Sabemos que não foi o alcoolismo que fez com que o avião despencasse, nem possuímos a certeza de que foi as drogas que permitiu que o Comandante pousasse a aeronave naquelas condições (1). Zemeckis brinca com a nossa crença em soluções fáceis ao criticar a mídia que transforma-nos em Santos ou Facínoras.

O protagonista é um homem complexo, capaz de atitudes nobres, vivido por um ator em pleno domínio de suas potencialidades, que criou um personagem comedido, que nos dá a impressão que a qualquer momento pode explodir. E ironicamente no filme o personagem que mais atrai a nossa atenção e nos cativa é o seu fornecedor de drogas, vivido por um sempre carismático Goodman, que surge em cena como se estivesse marchando para salvar o mundo.É ele que atrai nossa simpatia, ao invés das personagens que aparecem como oriundas de um claustro.

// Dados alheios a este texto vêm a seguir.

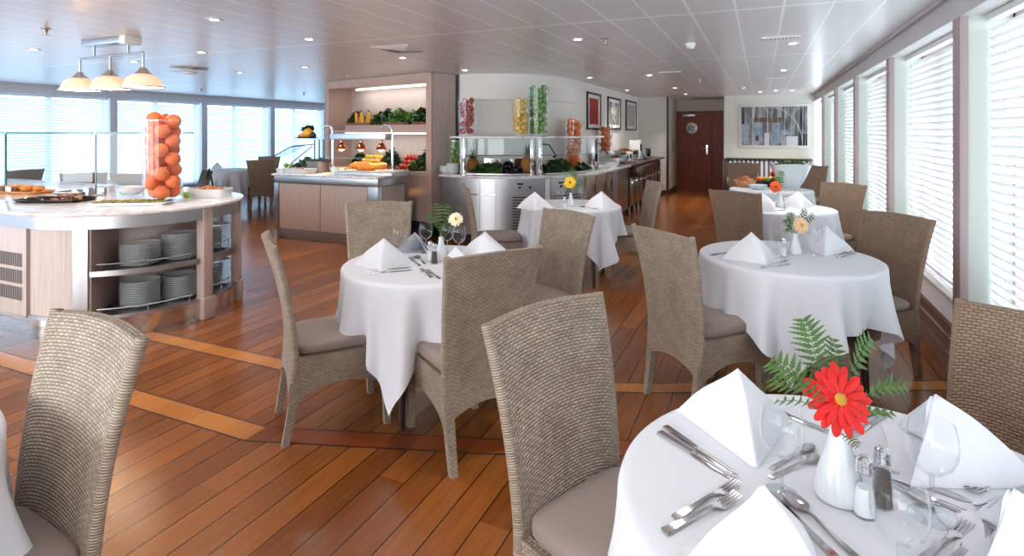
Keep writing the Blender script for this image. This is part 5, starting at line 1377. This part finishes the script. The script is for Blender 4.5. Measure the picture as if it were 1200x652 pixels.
for a, b in ((686, 697), (698.5, 709), (710.5, 716)):
    d = onface(a, b, .16, .86, 'cabinet_door', 'bronze_steel', .012); onface(b-2, b-1, .60, .74, 'door_handle', 'chrome', .035, parent=d, n=2)
onface(717, 723, .02, .88, 'steel_strip', 'steel', .02)
onface(638.5, 644, .14, .88, 'column_strip', 'white_plastic', .016)
for q in (544, 623.5, 633.5, 695):
    i = ipx(q, .30); p = PL(i, .30)
    m = MB(); m.at(p[0], p[1], 0, YAW).box(-.022, .022, -.022, .022, .921, 1.418); m.build('shelf_post', 'chrome', t, bevel=.004)
for q in (540.5, 630, 701):
    i = ipx(q, .42); p = PL(i, .42); m = MB(); m.tube([(p[0], p[1], .921), (p[0], p[1], 1.418)], .014, 10); m.build('shelf_post', 'steel', t)
i0, i1 = ipx(528, .25), ipx(707, .25)
m = MB(); m.strip(line(.22, i0, i1), line(.85, i0, i1), 1.42, 1.45); m.build('marble_shelf', 'marble', t, bevel=.004)
for a, b in ((545, 622), (634, 694)):
    i0, i1 = ipx(a, .2), ipx(b, .2); m = MB(); m.strip(line(.17, i0, i1), line(.175, i0, i1), 1.19, 1.415); m.build('sneeze_glass', 'guard_glass', t)
    m = MB(); m.tube([(x, y, 1.19) for x, y in line(.17, i0, i1)], .007, 8); m.build('glass_rail', 'steel', t)
for q in (636, 697):
    i = ipx(q, .3); a = PL(i, .3); b = PL(i+2.2, .05)
    m = MB(); m.tube([(a[0], a[1], 1.34), (lerp(a[0], b[0], .5), lerp(a[1], b[1], .5), 1.33), (b[0], b[1], 1.17)], .010, 8); m.build('glass_arm', 'dark_grey', t)
i0, i1 = ipx(548, .5), ipx(620, .5); m = MB(); m.strip(line(.30, i0, i1), line(.72, i0, i1), .921, .935); m.build('salad_well', 'steel', t)
i0, i1 = ipx(636, .5), ipx(690, .5); m = MB(); m.strip(line(.30, i0, i1), line(.72, i0, i1), .921, .935); m.build('salad_well', 'steel', t)
i0, i1 = ipx(568, .93), ipx(612, .93); m = MB(); m.strip(line(.90, i0, i1), line(.93, i0, i1), .925, 1.12); m.build('splash_mirror', 'chrome', t)
SHZ = 1.4505
def vpos(px, tt): return PL(ipx(px, tt), tt)
x, y = vpos(547, .45); fruit_vase(x, y, SHZ, .105, .135, .50, 'glass vase of red apples at the left end of the marble shelf'); cnt['ap'] = fill(x, y, SHZ, .105, .135, .50, .042, 'apple_skin', 'red_apple', 'red apple in the glass vase at the left end of the marble shelf', 'apples in the glass vase', .01, 4)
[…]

O final parece uma fraqueza nesse roteiro? É a forma irônica de um desfecho em que se criticam as soluções extremas. Condena-se a bebida e se esquece que os EUA estão cada vez mais ajoelhados diante de outras drogas. Dentre elas não só a cocaína, a heroína e as drogas sintéticas, mas também a própria religião e o fanatismo mediático.